Puestos juntos, nuestros países alcanzan casi los 50 millones de habitantes en una superficie de más de medio millón de kilómetros cuadrados, con una economía que crece modestamente, pero en la realidad cotidiana siguen abiertos los grandes abismos de desigualdad social, con la riqueza concentrada cada vez más en pocas manos, mientras padecemos de déficits notables, el primero el de la educación, con bajas tasas de escolaridad y muy altas de deserción escolar; y la lucha entre autoritarismo e institucionalidad que aún se sigue librando.
¿Por qué saltamos a veces a las primeras planas? Porque habiendo sido puente de pueblos y puente ecológico, Centroamérica es hoy puente del tráfico de drogas. Porque el crimen organizado desafía a los estados, apoderándose de territorios enteros. Porque los más pobres siguen huyendo de la miseria y de la violencia hacia los Estados Unidos, en busca del perverso sueño americano al que hoy Trump pone cerrojo; porque el primer producto de exportación son los emigrantes que envían de vuelta sus remesas, 45.000 millones de dólares el año pasado.
Porque algunas de las dictaduras que padecemos, como la de Daniel Ortega y su esposa en Nicaragua, se transforman cada vez más en monarquías absolutas de antes de la ilustración. Porque el más pequeño de nuestros países, El Salvador, tiene la cárcel más grande de América Latina, donde Najib Bukele ofrece alojar a reos extranjeros, en una especie de turismo carcelario.
Anastasio Somoza, fundador de la dinastía que imperó en Nicaragua por casi medio siglo, solía decir de manera socarrona que la democracia es un alimento demasiado fuerte para el estómago de un niño, y que por eso había que dárselo a cucharadas. El niño es el país. El dictador es el padre, cuidadoso de que sus hijos no se empachen. Esto mismo es lo que venimos escuchando desde aquel 15 de septiembre de 1821 bajo diferentes retóricas. Esta mezcla de paternalismo burlón, de garra oligárquica, de caudillos de rostros primitivo y hoy de dictadores cool, no parece haber desaparecido.

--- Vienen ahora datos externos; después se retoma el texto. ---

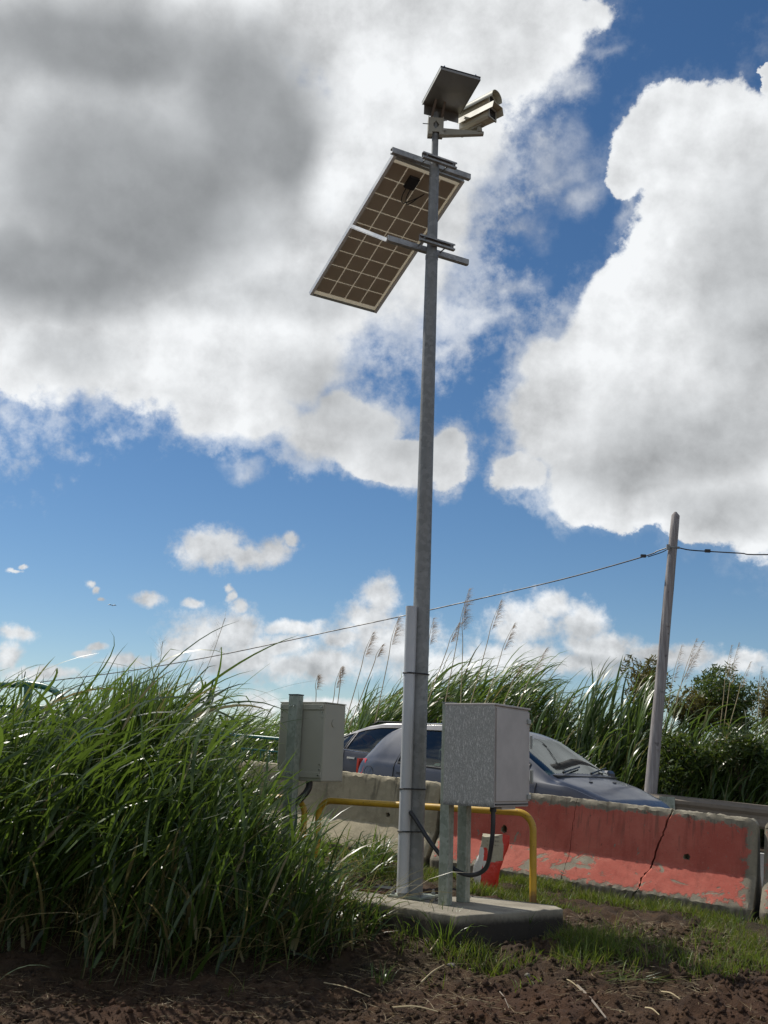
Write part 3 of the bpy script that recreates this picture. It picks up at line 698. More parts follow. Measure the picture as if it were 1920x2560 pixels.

El siglo veinte vio en Centroamérica revoluciones triunfantes que luego fueron malversadas, sueños humanistas que terminaron pervertidos en pesadillas de las que aún no despertamos en el siglo veintiuno, y que han mutado hacia dictaduras de nuevo cuño.
El deterioro de la democracia viene de tendencias autoritarias que buscan legitimarse en el espíritu de los votantes, y una vez conquistado el poder, en el debilitamiento calculado de las instituciones; pero también tiene que ver con el avance del crimen organizado, y el tráfico de drogas, ahora que los carteles buscan poder político, mientras al mismo tiempo deterioran gravemente los niveles de seguridad ciudadana.
Es lo que ocurre en Costa Rica, tradicionalmente una isla democrática y pacífica en Centroamérica, donde la violencia de los carteles ha disparado la tasa de homicidios a 17 por cada 100.000 habitantes, el doble que diez años atrás, e igual a la de Honduras o Guatemala. Buen caldo de cultivo para las propuestas de mano dura y caudillos providenciales.
El autoritarismo y las dictaduras, lejos de ser fuentes de estabilidad, tarde o temprano desatan crisis de proporciones impredecibles, cuando surgen las rebeliones como respuesta a la opresión política y la violación sistemática de los derechos humanos.
Es a lo que Europa debe estar atenta, y no olvidar que Centroamérica existe.